Is Writing A Will Like Backing Up Your Computer?

A little planning prevents a lot of trouble later. Its the same in life as it is in computing.

English: Toshiba 1 TB 2.5" External USB Hard Disk Drive (Photo credit: Wikipedia)
English: Toshiba 1 TB 2.5″ External USB Hard Disk Drive (Photo credit: Wikipedia)

A story in Time compared the two. The writer was distraught as her computer was, in essence, given its last rites. But since she had backed up everything important on the hard drive, her anxiety was lessened and she was able to resume her daily activities with minimal interruption.

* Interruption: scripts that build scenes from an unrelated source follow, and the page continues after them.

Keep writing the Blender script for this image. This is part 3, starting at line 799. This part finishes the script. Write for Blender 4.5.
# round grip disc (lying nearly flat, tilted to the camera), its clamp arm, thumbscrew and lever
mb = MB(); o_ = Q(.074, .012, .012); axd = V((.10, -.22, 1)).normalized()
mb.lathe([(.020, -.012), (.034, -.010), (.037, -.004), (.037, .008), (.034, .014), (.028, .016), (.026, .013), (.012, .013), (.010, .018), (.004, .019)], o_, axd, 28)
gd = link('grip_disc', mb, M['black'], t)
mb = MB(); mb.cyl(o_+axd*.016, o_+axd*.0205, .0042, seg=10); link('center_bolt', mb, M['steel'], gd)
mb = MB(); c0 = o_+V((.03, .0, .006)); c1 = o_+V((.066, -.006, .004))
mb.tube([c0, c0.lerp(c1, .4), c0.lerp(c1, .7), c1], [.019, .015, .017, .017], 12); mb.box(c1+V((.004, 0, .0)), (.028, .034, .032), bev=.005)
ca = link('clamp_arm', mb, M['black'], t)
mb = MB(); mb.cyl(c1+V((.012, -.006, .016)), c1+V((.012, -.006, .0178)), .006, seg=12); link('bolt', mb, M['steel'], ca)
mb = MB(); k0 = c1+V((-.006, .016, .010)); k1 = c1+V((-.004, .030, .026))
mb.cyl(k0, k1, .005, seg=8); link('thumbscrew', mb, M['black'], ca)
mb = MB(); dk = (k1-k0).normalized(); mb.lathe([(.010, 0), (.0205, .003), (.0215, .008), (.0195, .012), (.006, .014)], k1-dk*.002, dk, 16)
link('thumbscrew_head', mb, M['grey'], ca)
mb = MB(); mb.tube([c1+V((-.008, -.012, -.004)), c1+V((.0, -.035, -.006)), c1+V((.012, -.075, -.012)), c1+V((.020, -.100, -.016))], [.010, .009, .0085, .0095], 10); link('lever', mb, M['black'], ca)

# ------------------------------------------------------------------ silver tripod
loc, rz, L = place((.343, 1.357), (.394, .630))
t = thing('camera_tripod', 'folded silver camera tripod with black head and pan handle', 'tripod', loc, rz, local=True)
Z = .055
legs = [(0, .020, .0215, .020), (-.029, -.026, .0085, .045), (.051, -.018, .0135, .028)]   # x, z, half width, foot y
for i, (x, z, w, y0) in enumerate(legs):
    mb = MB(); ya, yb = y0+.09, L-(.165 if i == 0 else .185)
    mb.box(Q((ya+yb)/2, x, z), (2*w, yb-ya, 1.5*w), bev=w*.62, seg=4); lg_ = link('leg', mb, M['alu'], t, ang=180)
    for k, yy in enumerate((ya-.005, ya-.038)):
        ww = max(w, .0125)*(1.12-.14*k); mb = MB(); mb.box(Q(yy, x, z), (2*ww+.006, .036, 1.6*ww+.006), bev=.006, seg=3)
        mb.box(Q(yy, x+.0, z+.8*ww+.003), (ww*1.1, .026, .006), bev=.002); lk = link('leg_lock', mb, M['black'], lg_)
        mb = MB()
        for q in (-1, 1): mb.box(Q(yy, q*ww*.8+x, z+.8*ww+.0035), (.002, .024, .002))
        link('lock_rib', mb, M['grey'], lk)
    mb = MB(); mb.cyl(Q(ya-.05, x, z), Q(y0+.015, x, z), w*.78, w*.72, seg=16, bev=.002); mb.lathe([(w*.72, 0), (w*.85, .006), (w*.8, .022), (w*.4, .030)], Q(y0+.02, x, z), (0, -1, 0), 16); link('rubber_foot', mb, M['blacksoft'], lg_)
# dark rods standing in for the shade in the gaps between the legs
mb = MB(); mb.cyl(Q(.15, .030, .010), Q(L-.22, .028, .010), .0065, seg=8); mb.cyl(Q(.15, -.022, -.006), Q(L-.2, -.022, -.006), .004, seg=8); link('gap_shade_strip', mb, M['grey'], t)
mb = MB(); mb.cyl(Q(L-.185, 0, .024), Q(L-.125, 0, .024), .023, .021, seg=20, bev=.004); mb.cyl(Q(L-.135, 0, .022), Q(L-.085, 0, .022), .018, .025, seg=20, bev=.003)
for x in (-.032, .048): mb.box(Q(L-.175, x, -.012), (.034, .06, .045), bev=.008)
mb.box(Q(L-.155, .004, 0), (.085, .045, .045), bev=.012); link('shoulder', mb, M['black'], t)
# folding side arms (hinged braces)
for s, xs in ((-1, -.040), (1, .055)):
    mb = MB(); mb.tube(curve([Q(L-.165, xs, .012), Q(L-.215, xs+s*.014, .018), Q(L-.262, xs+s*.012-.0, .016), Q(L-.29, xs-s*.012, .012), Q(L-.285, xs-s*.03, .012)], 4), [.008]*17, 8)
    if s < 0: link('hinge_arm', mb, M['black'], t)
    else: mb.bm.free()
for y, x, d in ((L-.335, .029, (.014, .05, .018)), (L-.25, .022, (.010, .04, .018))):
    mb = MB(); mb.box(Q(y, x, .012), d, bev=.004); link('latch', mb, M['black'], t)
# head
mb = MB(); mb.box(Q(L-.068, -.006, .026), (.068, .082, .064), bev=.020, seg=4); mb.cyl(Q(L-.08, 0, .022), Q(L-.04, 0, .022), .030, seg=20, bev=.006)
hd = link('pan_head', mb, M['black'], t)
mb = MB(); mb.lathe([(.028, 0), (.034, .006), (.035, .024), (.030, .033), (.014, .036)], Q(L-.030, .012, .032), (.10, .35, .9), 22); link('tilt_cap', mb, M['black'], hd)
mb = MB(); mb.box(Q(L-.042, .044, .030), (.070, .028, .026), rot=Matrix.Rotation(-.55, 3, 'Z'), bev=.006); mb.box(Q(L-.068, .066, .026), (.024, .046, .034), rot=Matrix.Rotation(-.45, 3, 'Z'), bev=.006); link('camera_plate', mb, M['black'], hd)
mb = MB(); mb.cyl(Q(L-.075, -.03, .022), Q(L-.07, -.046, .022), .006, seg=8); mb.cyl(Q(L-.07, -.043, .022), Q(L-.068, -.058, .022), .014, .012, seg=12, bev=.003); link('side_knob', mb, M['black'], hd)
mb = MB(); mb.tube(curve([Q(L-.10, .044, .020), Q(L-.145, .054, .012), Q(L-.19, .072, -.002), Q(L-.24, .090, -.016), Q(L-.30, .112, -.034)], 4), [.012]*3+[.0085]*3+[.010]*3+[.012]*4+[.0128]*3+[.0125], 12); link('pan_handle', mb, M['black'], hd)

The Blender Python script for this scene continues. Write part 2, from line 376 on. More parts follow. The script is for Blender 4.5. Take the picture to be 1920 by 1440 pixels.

That is what estate planning is all about, the article pointed out. You manage all your unorganized financial affairs so your loved ones don’t have to do it from scratch.

The problem is that 41 percent of Baby Boomers and 71 percent of those under age 34 don’t have wills, says a study cited in the article.

That’s the same as not backing up the important stuff on your computer.

It means your loved ones will have to sort through your affairs, causing them all kinds of grief and expense.

The message is clear: prepare a will that names individuals who are responsible for settling your estate, taking care of your children, and managing trusts you may have set up for others.

Also: prepare an up-to-date list of all your financial assets and liabilities, and appoint a durable power of attorney as well as a power of attorney for health care and draw up a living will.

And review the documents regularly in case things change.